• _Objective_
The data below should be restated word for word, with every picture omitted.
— Start of Recorded data —
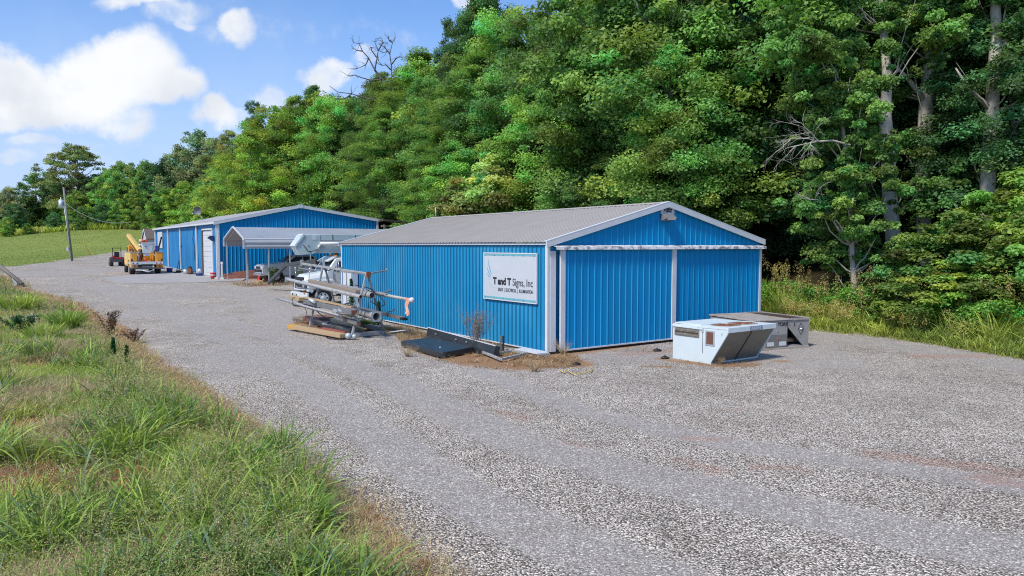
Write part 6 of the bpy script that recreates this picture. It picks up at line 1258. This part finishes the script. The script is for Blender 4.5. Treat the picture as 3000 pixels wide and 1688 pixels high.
rest('short_box_beam', 'steel beam', 'short box beam with a rusty mouth under the lower level', MB().beam(wpt(-3.42, 7.1, .60), wpt(-3.42, 9.2, .66), .16, .15), GREYM, .008)
rest('beam_end_cap', 'beam end', 'rusty mouth of the short box beam under the lower level', MB().beam(wpt(-3.42, 7.07, .60), wpt(-3.42, 7.095, .60), .13, .12), RUST)
rest('bracket', 'bracket', 'pale metal bracket lying on the lower level by the near leg', MB().beam(wpt(-3.82, 7.9, .98), wpt(-3.82, 8.3, 1.02), .20, .04).beam(wpt(-3.92, 7.9, 1.03), wpt(-3.92, 8.3, 1.05), .03, .09).beam(wpt(-3.72, 8.0, 1.03), wpt(-3.72, 8.3, 1.05), .03, .09), GALV)
rest('white_tube', 'tube', 'short white tube lying across the lower beams', MB().tube([wpt(-3.86, 10.6, 1.20), wpt(-3.7, 11.6, 1.24)], .06, 10), WHITE)
# on the ground under and beside it
rest('yellow_timber', 'timber', 'yellow-painted end timber lying on the gravel in front of the rack', MB().beam(wpt(-4.55, 11.2, .17), wpt(-3.92, 7.35, .14), .30, .15), WOODY, .012)
rest('yellow_end', 'timber end', 'yellow-orange painted tip of the long timber on the gravel', MB().beam(wpt(-4.585, 11.42, .172), wpt(-4.50, 10.9, .168), .306, .156), mat('faded_orange_paint', (.55, .30, .06), .7), .012)
rest('ground_plank', 'plank', 'dark flat plank on the gravel under the yellow timber', MB().beam(wpt(-4.35, 10.6, .035), wpt(-3.72, 7.5, .035), .34, .06), WOODG, .006)
rest('red_plank', 'plank', 'faded red board lying between the rack feet', MB().beam(wpt(-3.75, 10.1, .16), wpt(-3.45, 8.1, .16), .26, .05), mat('faded_red_board', (.30, .08, .06), .8, 0, .25, 5), .006)
rest('purple_grey_beam', 'steel beam', 'dull grey-brown steel beam on the ground inside the rack', MB().beam(wpt(-3.15, 12.6, .16), wpt(-3.05, 7.9, .13), .24, .20), mat('brown_grey_steel', (.13, .115, .11), .6, .1, .2, 3), .01)
rest('grey_ground_beam', 'steel beam', 'grey box beam on the ground at the wall-side feet of the rack', MB().beam(wpt(-2.35, 12.6, .20), wpt(-2.02, 8.2, .20), .22, .18), GREYM, .01)
rest('tan_plank', 'plank', 'light brown plank on the ground between the two lowest beams', MB().beam(wpt(-2.75, 12.3, .18), wpt(-2.5, 8.6, .17), .16, .06), WOODY, .006)
rest('brick_stack', 'pallet', 'low reddish-brown pallet behind the rack near the truck wheel', MB().box(0, 1, 0, 1, 0, .01).beam(wpt(-2.6, 13.6, .14), wpt(-2.4, 12.7, .14), .9, .22) if False else MB().beam(wpt(-2.9, 13.9, .22), wpt(-2.5, 12.8, .20), .8, .22), mat('old_brick', (.24, .13, .10), .9, 0, .3, 6), .02)
for k, (u, v, du, dv, ln) in enumerate([(-1.9, 7.7, .55, -.62, .0), (-3.6, 10.4, .25, -.4, .0)]):
    rest('white_rod', 'rod', ['white rod leaning on the dry grass beside the wall-side rack foot', 'white rod lying across the beams on the ground under the rack'][k], MB().tube([wpt(u, v, .10+k*.2), wpt(u+du, v+dv, .22+k*.05)], .022, 8), WHITE)
rest('steel_scrap', 'scrap', 'shiny round steel fitting at the near end of the yellow timber', MB().ball(tuple(wpt(-3.78, 7.2, .14)), .13, 10, 7).ball(tuple(wpt(-3.58, 7.12, .11)), .10, 10, 7), GALV)
def cable(nm, label, pts, r, mt, cat='cable'): o = MB().tube(pts, r, 6).build(nm, mt); tag(o, label, cat); return o
def smooth_pts(P, n=6):
    out = []
    for i in range(len(P)-1):
        p0 = P[max(i-1, 0)]; p1 = P[i]; p2 = P[i+1]; p3 = P[min(i+2, len(P)-1)]
        for k in range(n): t = k/n; out.append(0.5*((2*p1)+(p2-p0)*t+(2*p0-5*p1+4*p2-p3)*t*t+(3*p1-p0-3*p2+p3)*t**3))
    return out+[P[-1]]
cable('black_cable', 'black cable looped over the wide pipe at the near end of the rack', smooth_pts([wpt(-2.9, 8.6, 1.95), wpt(-2.6, 7.6, 1.80), wpt(-2.9, 7.2, 1.45), wpt(-2.6, 7.0, 1.22), wpt(-2.3, 7.2, 1.3), wpt(-2.4, 7.6, 1.6), wpt(-2.6, 8.2, 1.78)]), .018, BLACK)
cable('black_cable', 'black cable hanging from the lower level to the gravel inside the rack', smooth_pts([wpt(-3.5, 12.2, .95), wpt(-3.3, 11.4, .6), wpt(-3.2, 10.6, .35), wpt(-3.4, 10.3, .3), wpt(-3.1, 9.6, .28), wpt(-2.9, 8.8, .25)]), .02, BLACK)
cable('black_cable', 'black cable trailing on the gravel in front of the rack foot', smooth_pts([wpt(-3.5, 7.9, .05), wpt(-3.9, 7.2, .03), wpt(-4.2, 7.4, .03), wpt(-4.3, 8.0, .03), wpt(-4.1, 8.6, .03)]), .018, BLACK)
cable('black_cable', 'black cable tied round the thin poles at the far end of the rack', smooth_pts([wpt(-3.9, 12.9, 1.25), wpt(-4.1, 12.6, 1.2), wpt(-4.12, 12.4, .95), wpt(-3.8, 12.3, .9), wpt(-3.6, 12.3, .7), wpt(-3.7, 12.2, .3)]), .015, BLACK)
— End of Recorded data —
• _Task answer_
Write part 6 of the bpy script that recreates this picture. It picks up at line 1258. This part finishes the script. The script is for Blender 4.5. Treat the picture as 3000 pixels wide and 1688 pixels high.
rest('short_box_beam', 'steel beam', 'short box beam with a rusty mouth under the lower level', MB().beam(wpt(-3.42, 7.1, .60), wpt(-3.42, 9.2, .66), .16, .15), GREYM, .008)
rest('beam_end_cap', 'beam end', 'rusty mouth of the short box beam under the lower level', MB().beam(wpt(-3.42, 7.07, .60), wpt(-3.42, 7.095, .60), .13, .12), RUST)
rest('bracket', 'bracket', 'pale metal bracket lying on the lower level by the near leg', MB().beam(wpt(-3.82, 7.9, .98), wpt(-3.82, 8.3, 1.02), .20, .04).beam(wpt(-3.92, 7.9, 1.03), wpt(-3.92, 8.3, 1.05), .03, .09).beam(wpt(-3.72, 8.0, 1.03), wpt(-3.72, 8.3, 1.05), .03, .09), GALV)
rest('white_tube', 'tube', 'short white tube lying across the lower beams', MB().tube([wpt(-3.86, 10.6, 1.20), wpt(-3.7, 11.6, 1.24)], .06, 10), WHITE)
# on the ground under and beside it
rest('yellow_timber', 'timber', 'yellow-painted end timber lying on the gravel in front of the rack', MB().beam(wpt(-4.55, 11.2, .17), wpt(-3.92, 7.35, .14), .30, .15), WOODY, .012)
rest('yellow_end', 'timber end', 'yellow-orange painted tip of the long timber on the gravel', MB().beam(wpt(-4.585, 11.42, .172), wpt(-4.50, 10.9, .168), .306, .156), mat('faded_orange_paint', (.55, .30, .06), .7), .012)
rest('ground_plank', 'plank', 'dark flat plank on the gravel under the yellow timber', MB().beam(wpt(-4.35, 10.6, .035), wpt(-3.72, 7.5, .035), .34, .06), WOODG, .006)
rest('red_plank', 'plank', 'faded red board lying between the rack feet', MB().beam(wpt(-3.75, 10.1, .16), wpt(-3.45, 8.1, .16), .26, .05), mat('faded_red_board', (.30, .08, .06), .8, 0, .25, 5), .006)
rest('purple_grey_beam', 'steel beam', 'dull grey-brown steel beam on the ground inside the rack', MB().beam(wpt(-3.15, 12.6, .16), wpt(-3.05, 7.9, .13), .24, .20), mat('brown_grey_steel', (.13, .115, .11), .6, .1, .2, 3), .01)
rest('grey_ground_beam', 'steel beam', 'grey box beam on the ground at the wall-side feet of the rack', MB().beam(wpt(-2.35, 12.6, .20), wpt(-2.02, 8.2, .20), .22, .18), GREYM, .01)
rest('tan_plank', 'plank', 'light brown plank on the ground between the two lowest beams', MB().beam(wpt(-2.75, 12.3, .18), wpt(-2.5, 8.6, .17), .16, .06), WOODY, .006)
rest('brick_stack', 'pallet', 'low reddish-brown pallet behind the rack near the truck wheel', MB().box(0, 1, 0, 1, 0, .01).beam(wpt(-2.6, 13.6, .14), wpt(-2.4, 12.7, .14), .9, .22) if False else MB().beam(wpt(-2.9, 13.9, .22), wpt(-2.5, 12.8, .20), .8, .22), mat('old_brick', (.24, .13, .10), .9, 0, .3, 6), .02)
for k, (u, v, du, dv, ln) in enumerate([(-1.9, 7.7, .55, -.62, .0), (-3.6, 10.4, .25, -.4, .0)]):
    rest('white_rod', 'rod', ['white rod leaning on the dry grass beside the wall-side rack foot', 'white rod lying across the beams on the ground under the rack'][k], MB().tube([wpt(u, v, .10+k*.2), wpt(u+du, v+dv, .22+k*.05)], .022, 8), WHITE)
rest('steel_scrap', 'scrap', 'shiny round steel fitting at the near end of the yellow timber', MB().ball(tuple(wpt(-3.78, 7.2, .14)), .13, 10, 7).ball(tuple(wpt(-3.58, 7.12, .11)), .10, 10, 7), GALV)
def cable(nm, label, pts, r, mt, cat='cable'): o = MB().tube(pts, r, 6).build(nm, mt); tag(o, label, cat); return o
def smooth_pts(P, n=6):
    out = []
    for i in range(len(P)-1):
        p0 = P[max(i-1, 0)]; p1 = P[i]; p2 = P[i+1]; p3 = P[min(i+2, len(P)-1)]
        for k in range(n): t = k/n; out.append(0.5*((2*p1)+(p2-p0)*t+(2*p0-5*p1+4*p2-p3)*t*t+(3*p1-p0-3*p2+p3)*t**3))
    return out+[P[-1]]
cable('black_cable', 'black cable looped over the wide pipe at the near end of the rack', smooth_pts([wpt(-2.9, 8.6, 1.95), wpt(-2.6, 7.6, 1.80), wpt(-2.9, 7.2, 1.45), wpt(-2.6, 7.0, 1.22), wpt(-2.3, 7.2, 1.3), wpt(-2.4, 7.6, 1.6), wpt(-2.6, 8.2, 1.78)]), .018, BLACK)
cable('black_cable', 'black cable hanging from the lower level to the gravel inside the rack', smooth_pts([wpt(-3.5, 12.2, .95), wpt(-3.3, 11.4, .6), wpt(-3.2, 10.6, .35), wpt(-3.4, 10.3, .3), wpt(-3.1, 9.6, .28), wpt(-2.9, 8.8, .25)]), .02, BLACK)
cable('black_cable', 'black cable trailing on the gravel in front of the rack foot', smooth_pts([wpt(-3.5, 7.9, .05), wpt(-3.9, 7.2, .03), wpt(-4.2, 7.4, .03), wpt(-4.3, 8.0, .03), wpt(-4.1, 8.6, .03)]), .018, BLACK)
cable('black_cable', 'black cable tied round the thin poles at the far end of the rack', smooth_pts([wpt(-3.9, 12.9, 1.25), wpt(-4.1, 12.6, 1.2), wpt(-4.12, 12.4, .95), wpt(-3.8, 12.3, .9), wpt(-3.6, 12.3, .7), wpt(-3.7, 12.2, .3)]), .015, BLACK)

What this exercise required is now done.